Actually the film unspools from a frame story where Fletcher blackmails from Raymond (Hunnam), Mickey’s right-hand man for the kompromat he gleans and demands a lump sum of £20 million, and Ritchie makes a jolly attempt of injecting many a homoerotic banter and teaser between them, with Raymond putting on a poker face to countervail Fletcher’s salacious innuendos, and it results in one of Grant’s most unstrained, jocular performances, although eventually he cannot outfox his more relaxed opponent, as Hunnam absorbs all the jests with a tongue-in-cheek admittance, certain demographic is surely being mollycoddled.

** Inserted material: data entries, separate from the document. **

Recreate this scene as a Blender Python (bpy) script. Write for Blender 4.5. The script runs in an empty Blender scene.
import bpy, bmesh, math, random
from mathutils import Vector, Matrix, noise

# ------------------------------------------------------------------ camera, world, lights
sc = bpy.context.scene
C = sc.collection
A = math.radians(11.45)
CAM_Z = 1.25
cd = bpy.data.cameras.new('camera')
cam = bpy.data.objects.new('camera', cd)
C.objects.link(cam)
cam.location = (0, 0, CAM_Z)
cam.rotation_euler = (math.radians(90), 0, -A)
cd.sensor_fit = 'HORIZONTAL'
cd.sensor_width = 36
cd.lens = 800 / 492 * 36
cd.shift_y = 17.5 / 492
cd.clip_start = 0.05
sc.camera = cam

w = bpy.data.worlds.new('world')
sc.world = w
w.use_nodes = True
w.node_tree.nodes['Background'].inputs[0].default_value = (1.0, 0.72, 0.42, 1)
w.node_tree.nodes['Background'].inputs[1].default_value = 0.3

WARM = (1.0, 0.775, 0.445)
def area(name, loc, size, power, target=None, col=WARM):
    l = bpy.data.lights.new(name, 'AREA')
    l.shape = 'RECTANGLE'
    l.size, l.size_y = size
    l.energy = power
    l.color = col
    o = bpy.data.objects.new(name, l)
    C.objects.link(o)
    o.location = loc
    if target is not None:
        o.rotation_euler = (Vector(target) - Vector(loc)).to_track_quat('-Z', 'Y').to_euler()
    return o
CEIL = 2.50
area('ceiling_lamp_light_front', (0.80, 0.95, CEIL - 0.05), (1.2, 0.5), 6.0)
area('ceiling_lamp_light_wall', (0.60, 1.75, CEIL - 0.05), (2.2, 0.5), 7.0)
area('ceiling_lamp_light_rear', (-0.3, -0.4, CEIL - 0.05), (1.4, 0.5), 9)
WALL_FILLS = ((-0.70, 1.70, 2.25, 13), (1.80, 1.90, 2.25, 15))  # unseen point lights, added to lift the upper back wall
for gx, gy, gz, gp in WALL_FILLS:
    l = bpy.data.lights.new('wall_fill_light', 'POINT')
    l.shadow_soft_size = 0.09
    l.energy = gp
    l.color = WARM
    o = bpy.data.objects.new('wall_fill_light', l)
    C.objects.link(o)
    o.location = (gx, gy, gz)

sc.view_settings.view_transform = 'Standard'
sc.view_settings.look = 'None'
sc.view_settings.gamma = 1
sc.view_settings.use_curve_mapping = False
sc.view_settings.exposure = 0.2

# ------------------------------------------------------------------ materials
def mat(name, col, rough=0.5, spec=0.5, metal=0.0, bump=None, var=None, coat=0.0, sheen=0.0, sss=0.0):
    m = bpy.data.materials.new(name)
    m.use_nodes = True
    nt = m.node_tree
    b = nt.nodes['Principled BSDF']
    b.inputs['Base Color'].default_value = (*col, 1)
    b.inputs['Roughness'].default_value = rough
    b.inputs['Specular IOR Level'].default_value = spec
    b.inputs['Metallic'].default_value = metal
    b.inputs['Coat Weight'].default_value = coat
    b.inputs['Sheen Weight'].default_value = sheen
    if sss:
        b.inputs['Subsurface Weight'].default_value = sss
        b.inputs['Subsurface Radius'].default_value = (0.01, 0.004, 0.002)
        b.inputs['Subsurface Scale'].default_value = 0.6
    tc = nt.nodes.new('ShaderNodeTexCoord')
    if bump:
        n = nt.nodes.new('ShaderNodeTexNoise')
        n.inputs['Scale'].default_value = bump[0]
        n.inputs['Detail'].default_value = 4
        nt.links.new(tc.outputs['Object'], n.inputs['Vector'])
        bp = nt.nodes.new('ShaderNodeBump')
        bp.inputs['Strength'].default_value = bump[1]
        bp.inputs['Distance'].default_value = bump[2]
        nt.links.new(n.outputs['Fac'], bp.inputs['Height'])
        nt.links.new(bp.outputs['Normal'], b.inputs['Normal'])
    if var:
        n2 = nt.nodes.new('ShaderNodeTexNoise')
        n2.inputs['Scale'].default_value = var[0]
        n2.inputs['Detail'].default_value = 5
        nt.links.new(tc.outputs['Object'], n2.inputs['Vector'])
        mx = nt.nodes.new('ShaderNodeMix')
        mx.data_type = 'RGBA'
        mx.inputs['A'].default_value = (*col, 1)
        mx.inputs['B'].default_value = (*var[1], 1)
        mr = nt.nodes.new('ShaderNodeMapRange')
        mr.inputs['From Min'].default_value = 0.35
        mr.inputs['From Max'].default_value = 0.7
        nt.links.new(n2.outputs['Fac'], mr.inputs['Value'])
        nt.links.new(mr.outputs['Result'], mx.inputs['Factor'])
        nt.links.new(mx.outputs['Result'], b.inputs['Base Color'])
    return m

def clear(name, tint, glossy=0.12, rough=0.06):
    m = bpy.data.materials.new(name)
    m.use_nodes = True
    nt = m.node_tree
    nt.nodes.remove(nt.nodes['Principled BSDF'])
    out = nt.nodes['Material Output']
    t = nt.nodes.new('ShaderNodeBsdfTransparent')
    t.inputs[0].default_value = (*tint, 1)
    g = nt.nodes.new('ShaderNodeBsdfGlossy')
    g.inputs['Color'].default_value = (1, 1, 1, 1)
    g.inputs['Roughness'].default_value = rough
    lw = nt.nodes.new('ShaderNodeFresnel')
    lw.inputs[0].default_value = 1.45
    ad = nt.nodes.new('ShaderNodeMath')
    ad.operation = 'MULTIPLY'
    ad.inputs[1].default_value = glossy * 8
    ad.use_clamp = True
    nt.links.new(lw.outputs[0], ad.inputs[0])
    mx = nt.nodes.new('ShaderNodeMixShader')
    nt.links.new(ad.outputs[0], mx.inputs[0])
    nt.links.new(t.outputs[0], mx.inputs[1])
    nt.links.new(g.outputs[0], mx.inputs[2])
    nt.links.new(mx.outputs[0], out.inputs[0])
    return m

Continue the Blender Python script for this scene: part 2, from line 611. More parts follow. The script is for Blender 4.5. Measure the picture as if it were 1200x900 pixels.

On the whole, Ritchie safely reverts to his blokeish, laddish idiom what is his claim to fame, toying with meta-references of movie-making, inverting pre-seen incidents with a less disconcerting and much expected outcome, juggling rapidly-edited montages with rapid-fire characters, it is a sleek-looking (top-line sartorial dedication), well-constructed, adrenalin-rush inducing artifact that is less gore than it portends, more leans on coups de théatre to keep its audience hooked, and it is so pleasing that Matthew McConaughey is some sort back to his game with equally pleasing swagger and wiles, although female roles are meager, Michelle Dockery’s unfazed gangster moll mockney is a good finding, but has barely anything meaty at her disposal, however, mostly egregious, what irrevocably mars THE GENTLEMEN is its blatant racist implication, between the images of a twice projectile-vomiting Chinese crime boss being outsmarted in his own lair by his white rivals and an inconsolable aristocratic father who is wailing for the demise of his drug-addled white trash daughter, Ritchie’s connotation of racial preference is pointedly too grating to overlook.

referential entries: Ritchie’s THE MAN FROM U.N.C.L.E. (2015, 7.3/10), SNATCH (2000, 7.1/10).